Tutte cose con cui, in Sardegna, come ho avuto modo di argomentare diverse volte (per esempio qui) non abbiamo particolare dimestichezza.

La nostra è stata una modernizzazione passiva, di indole sostanzialmente coloniale (per tanti, troppi versi decisivi). Questo è uno degli effetti.

Qui c’è un nodo che dobbiamo sciogliere. Uno di quelli particolarmente aggrovigliati.

Un nodo che ha a che fare con le relazioni sociali, con il benessere delle nostre comunità, con gli esiti non solo e non tanto elettorali, ma prima di tutto socio-economici, culturali, persino sanitari.

È sempre un dolore vedere quanta poca fiducia riversiamo gli uni sugli altri.

E al contempo è una sofferenza constatare quanta gente purtroppo meriti ancora questa poca fiducia e tuttavia proprio sulla sfiducia, sul disincanto, sulla debolezza culturale e civile, sulla paura essa prosperi e intenda continuare a prosperare. A spese di tutti gli altri.

Per costoro nessuna maledizione sarà mai mal spesa, per quel che vale.

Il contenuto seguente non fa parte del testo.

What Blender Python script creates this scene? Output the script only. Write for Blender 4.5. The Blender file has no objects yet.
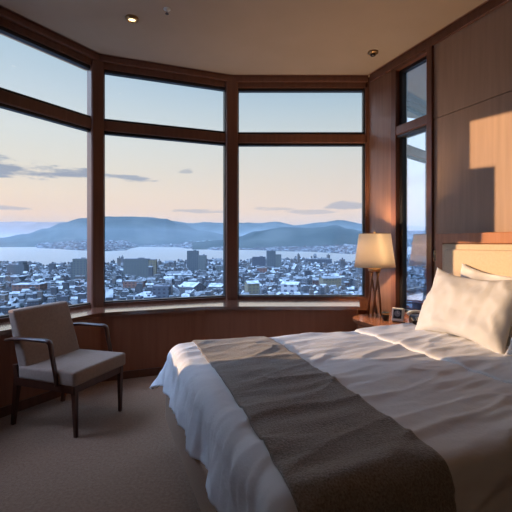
import bpy, bmesh, math, random
from math import sin, cos, pi, radians, sqrt, hypot, atan2
from mathutils import Vector, Matrix, noise
S = bpy.context.scene
COL = S.collection
random.seed(7)

# ------------------------------------------------------------------ helpers
def lin(c):
    return tuple((v/255/12.92 if v/255 <= .04045 else ((v/255+.055)/1.055)**2.4) for v in c)

def link_mesh(name, bm, mats, parent=None, loc=None, smooth=False):
    me = bpy.data.meshes.new(name)
    bmesh.ops.recalc_face_normals(bm, faces=bm.faces[:])
    bm.to_mesh(me); bm.free()
    if not isinstance(mats, (list, tuple)): mats = [mats]
    for m in mats: me.materials.append(m)
    if smooth:
        for p in me.polygons: p.use_smooth = True
    o = bpy.data.objects.new(name, me)
    COL.objects.link(o)
    if parent: o.parent = parent
    if loc: o.location = loc
    return o

def tag(o, label, cat, group=None, kind=None):
    o['label'] = label; o['category'] = cat
    if group: o['group'] = group
    if kind: o['kind'] = kind
    return o

def empty(name, loc=(0,0,0), rz=0):
    o = bpy.data.objects.new(name, None); COL.objects.link(o)
    o.empty_display_size = .1
    o.location = loc; o.rotation_euler = (0,0,rz)
    return o

def struct(o):
    o['kind'] = 'structure'; return o

def box(bm, x0,x1,y0,y1,z0,z1, mi=0, bev=0, M=None, seg=2):
    vs = [bm.verts.new((x,y,z)) for x in (x0,x1) for y in (y0,y1) for z in (z0,z1)]
    idx = [(0,1,3,2),(4,6,7,5),(0,4,5,1),(2,3,7,6),(0,2,6,4),(1,5,7,3)]
    fs = [bm.faces.new([vs[i] for i in f]) for f in idx]
    for f in fs: f.material_index = mi
    if bev:
        es = list({e for f in fs for e in f.edges})
        r = bmesh.ops.bevel(bm, geom=es, offset=bev, segments=seg, affect='EDGES', profile=.5)
        vs = list({v for f in r['faces'] for v in f.verts} | {v for v in vs if v.is_valid})
        for f in r['faces']: f.material_index = mi
    if M is not None:
        allv = set()
        for v in vs:
            if v.is_valid: allv.add(v)
        bmesh.ops.transform(bm, matrix=M, verts=list(allv))
    return vs

def prism(bm, pts, z0, z1, mi=0):
    b = [bm.verts.new((p[0],p[1],z0)) for p in pts]
    t = [bm.verts.new((p[0],p[1],z1)) for p in pts]
    n = len(pts); fs = []
    for i in range(n):
        j = (i+1) % n
        fs.append(bm.faces.new((b[i],b[j],t[j],t[i])))
    fs.append(bm.faces.new(b[::-1])); fs.append(bm.faces.new(t))
    for f in fs: f.material_index = mi
    return b+t

def lathe(bm, prof, n=32, cx=0, cy=0, mi=0, cap=True, M=None):
    rings = []
    for r, z in prof:
        rings.append([bm.verts.new((cx+r*cos(2*pi*k/n), cy+r*sin(2*pi*k/n), z)) for k in range(n)])
    for a, b in zip(rings, rings[1:]):
        for k in range(n):
            f = bm.faces.new((a[k], a[(k+1)%n], b[(k+1)%n], b[k])); f.material_index = mi; f.smooth = True
    if cap:
        bm.faces.new(rings[0][::-1]).material_index = mi
        bm.faces.new(rings[-1]).material_index = mi
    vs = [v for r in rings for v in r]
    if M is not None: bmesh.ops.transform(bm, matrix=M, verts=vs)
    return vs

def tube(bm, pts, rads, n=10, mi=0, flat=None):
    """tapered tube along pts; flat=(sx,sy) scales section"""
    pts = [Vector(p) for p in pts]
    rings = []
    for i, p in enumerate(pts):
        d = (pts[min(i+1,len(pts)-1)] - pts[max(i-1,0)]).normalized()
        up = Vector((0,0,1)) if abs(d.z) < .9 else Vector((1,0,0))
        a = d.cross(up).normalized(); b = a.cross(d).normalized()
        r = rads[i] if isinstance(rads, (list,tuple)) else rads
        sx, sy = flat or (1,1)
        rings.append([bm.verts.new(p + a*r*sx*cos(2*pi*k/n) + b*r*sy*sin(2*pi*k/n)) for k in range(n)])
    for a, b in zip(rings, rings[1:]):
        for k in range(n):
            f = bm.faces.new((a[k], a[(k+1)%n], b[(k+1)%n], b[k])); f.material_index = mi; f.smooth = True
    bm.faces.new(rings[0][::-1]).material_index = mi; bm.faces.new(rings[-1]).material_index = mi

def sqbar(bm, pts, w, d, mi=0, bev=.004):
    """square-section bar through pts; w,d lists of half sizes (along y-ish, x-ish)"""
    rings = []
    for i, p in enumerate(pts):
        p = Vector(p); ww = w[i]; dd = d[i]
        rings.append([bm.verts.new(p + Vector((sx*dd, sy*ww, 0))) for sx, sy in ((-1,-1),(1,-1),(1,1),(-1,1))])
    for a, b in zip(rings, rings[1:]):
        for k in range(4):
            bm.faces.new((a[k], a[(k+1)%4], b[(k+1)%4], b[k])).material_index = mi
    bm.faces.new(rings[0][::-1]); bm.faces.new(rings[-1])

# ------------------------------------------------------------------ materials
def mat(name, col, rough=.6, metal=0, spec=.5, sheen=0, coat=0):
    m = bpy.data.materials.new(name); m.use_nodes = True
    b = m.node_tree.nodes['Principled BSDF']
    b.inputs['Base Color'].default_value = (*col, 1)
    b.inputs['Roughness'].default_value = rough
    b.inputs['Metallic'].default_value = metal
    b.inputs['Specular IOR Level'].default_value = spec
    b.inputs['Sheen Weight'].default_value = sheen
    b.inputs['Coat Weight'].default_value = coat
    return m

def noise_col(m, c1, c2, scale, stretch=(1,1,1), detail=4, bump=0, bscale=None, lo=.3, hi=.7, bdist=.002, rot=(0,0,0)):
    nt = m.node_tree; N = nt.nodes; L = nt.links
    b = N['Principled BSDF']
    tc = N.new('ShaderNodeTexCoord'); mp = N.new('ShaderNodeMapping')
    mp.inputs['Scale'].default_value = stretch; mp.inputs['Rotation'].default_value = rot
    L.new(tc.outputs['Object'], mp.inputs[0])
    n = N.new('ShaderNodeTexNoise'); n.inputs['Scale'].default_value = scale; n.inputs['Detail'].default_value = detail
    L.new(mp.outputs[0], n.inputs[0])
    r = N.new('ShaderNodeValToRGB')
    r.color_ramp.elements[0].position = lo; r.color_ramp.elements[1].position = hi
    r.color_ramp.elements[0].color = (*c1,1); r.color_ramp.elements[1].color = (*c2,1)
    L.new(n.outputs[0], r.inputs[0]); L.new(r.outputs[0], b.inputs['Base Color'])
    if bump:
        n2 = N.new('ShaderNodeTexNoise'); n2.inputs['Scale'].default_value = bscale or scale
        n2.inputs['Detail'].default_value = 6
        L.new(mp.outputs[0], n2.inputs[0])
        bp = N.new('ShaderNodeBump'); bp.inputs['Strength'].default_value = bump; bp.inputs['Distance'].default_value = bdist
        L.new(n2.outputs[0], bp.inputs['Height']); L.new(bp.outputs[0], b.inputs['Normal'])
    return m

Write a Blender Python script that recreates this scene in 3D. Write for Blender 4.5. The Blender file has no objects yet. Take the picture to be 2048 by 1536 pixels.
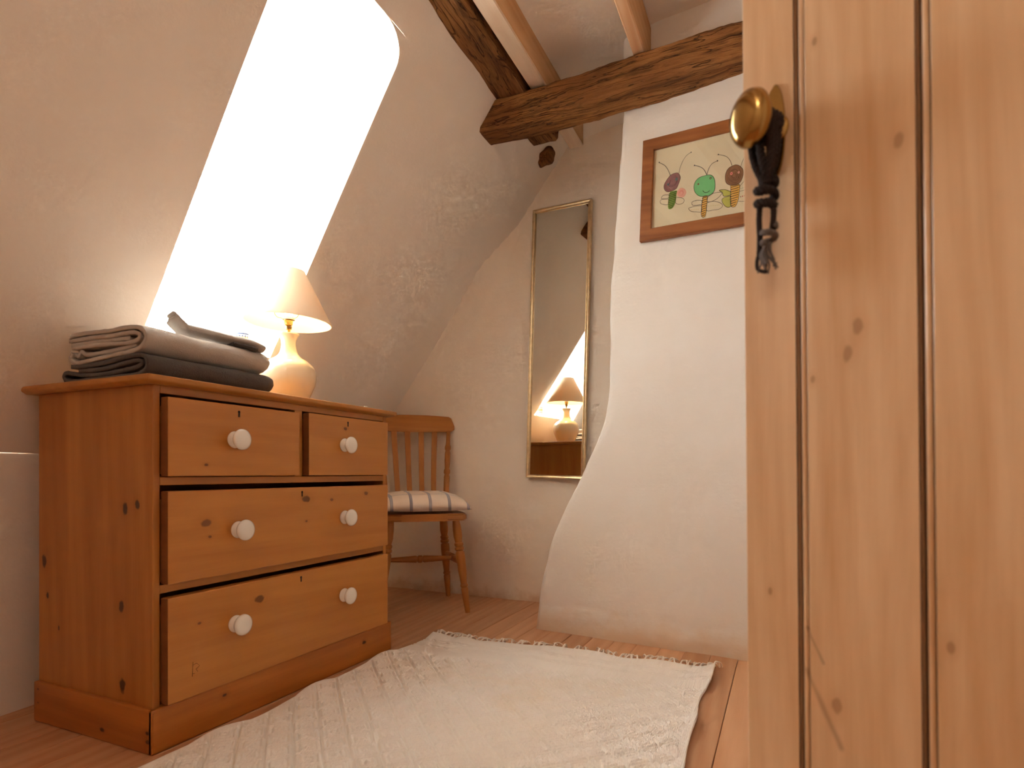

Ma alla fine il problema resta lì. La dose di veleno che ci hanno inoculato, e che spesso noi stessi contribuiamo a diffondere, è alta.

Ma non possiamo più permettercelo.

C’è troppo malanimo, in giro, troppo disconoscimento reciproco, troppa disillusione, troppo scoraggiamento, troppo egoismo.

E questo pur essendo giusto un pugno di esseri umani, su un lembo minimo di terra emersa, in un piccolo pianeta alla periferia della nostra Galassia.

Vediamo di ricordarcene, qualche volta. Anche sotto elezioni.